Aaron Rakers: Thanks, guys.
Operator: Your next question comes from the line of Howard Ma with Guggenheim Securities. Your line is open.
Howard Ma: Great. Thanks. And impressive results. I have a question first for Sanjay. Sanjay, if you were to dissect the outperformance in the quarter, I guess between the general spending environment maybe improving, it looks like it might be an in secular tailwind of a consolidating or increasing infrastructure and security budget. That versus your own internal execution, so new product initiatives and go-to-market execution. And I understand it might be hard to separate the internal from external. But if you were to force the stack rank, the internal versus external, I’m curious what your thoughts would be.
Sanjay Mirchandani: Well, I would say it’s probably 75% for this quarter that passed, 75% internal. And I would say that because really, Howard, Gary touched on this. Our own business transformation, moving our install base of customers and our new customers into a more routable format as well as a subscription-oriented format is actually working. Our subscription renewal tailwind is kicking in. So the stuff that was a headwind for us two, three years ago is actually becoming a nice tailwind. And this last quarter was testimony to that. We’ve also been, we’ve talked about our execution internally, really aligning our sales force, our marketing campaigns, our demand generation campaigns, all the things that you’d expect to avail of the opportunity in front of us around cyber.
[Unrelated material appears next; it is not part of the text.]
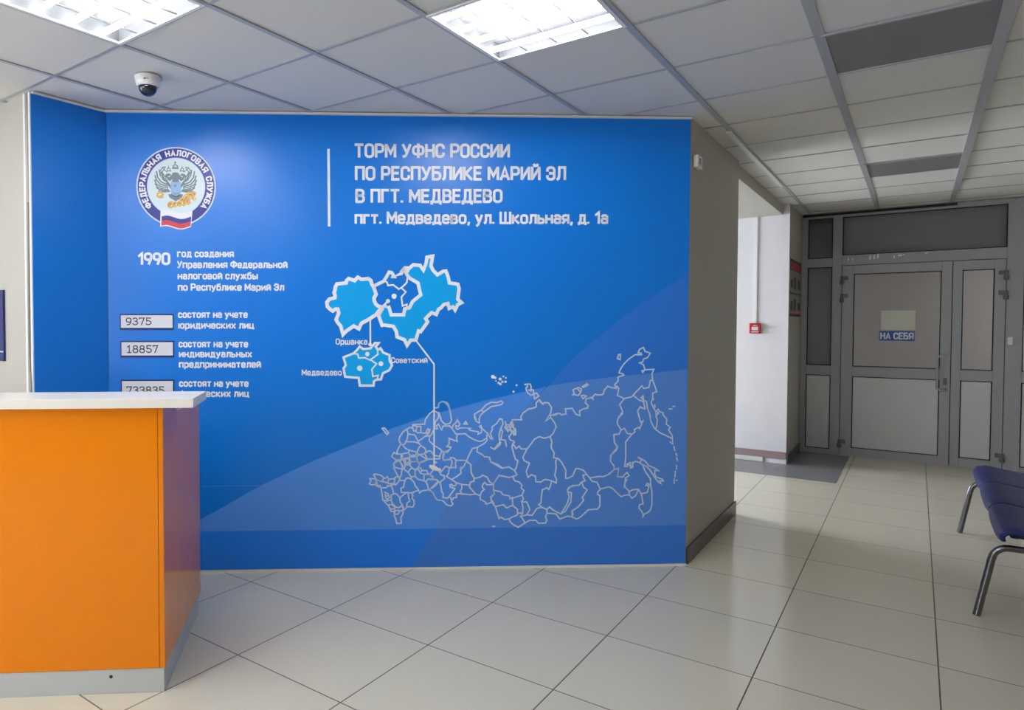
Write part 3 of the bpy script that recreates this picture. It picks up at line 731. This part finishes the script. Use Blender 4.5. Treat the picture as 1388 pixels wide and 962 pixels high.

So that’s kicking in nicely as well. And green shoots on some of the demand we’re seeing on cyber resilience. And the third is the new platform, the platform, the actual Commvault Cloud-powered by Metallic AI platform that we’re seeding into customers at this point. Technologies like cleanroom [ph] recovery are really beginning to get customers’ attention. So if you, not perfect math, but I’d say 75% of what we’re seeing is a combination of what we’re doing and good execution alongside the fact that we’re solving the problem externally. We’re solving a really hard problem for customers. Cyber threats are real, and what we’re able to do for them is meaningful.
Howard Ma: Okay, that’s really good color, and thank you for quantifying that, Sanjay. I have a follow-up for Gary. Gary, with the recent launch of Commvault Cloud and these new security bundles, can you give us some numbers around initial traction in cross-selling these security modules to existing customers as well as adoption by net new logos? Thanks.
Gary Merrill: Yes, good morning, Howard. I’d like to help begin this morning. So a couple things is, as you know, our announcements related to our new platform, Commvault Cloud just hit the market just a couple months ago, okay? So where we’re focused now is on demand gen. So in starting to see some of the early benefits that we start to see in our pipeline and in the funnel that we’re creating, that’s also reflected in our Q4 outlook, okay? What this will do is it’s going to give us an amazing opportunity for expansion as well. None of that is reflective in our results for Q3. So our results in Q3, as Sanjay said, was about executing against the pipeline. We had strong close rates that accelerated quarter-on-quarter. And what we’re seeing now is building that demand gen for next fiscal year and the ability to cross out through our install base.
We finally have a platform that makes the buying process for customers easy between software and SaaS and facilitates that expansion opportunity to go from our foundational model that we have today all the way through the cyber resilience offering that we’ve announced.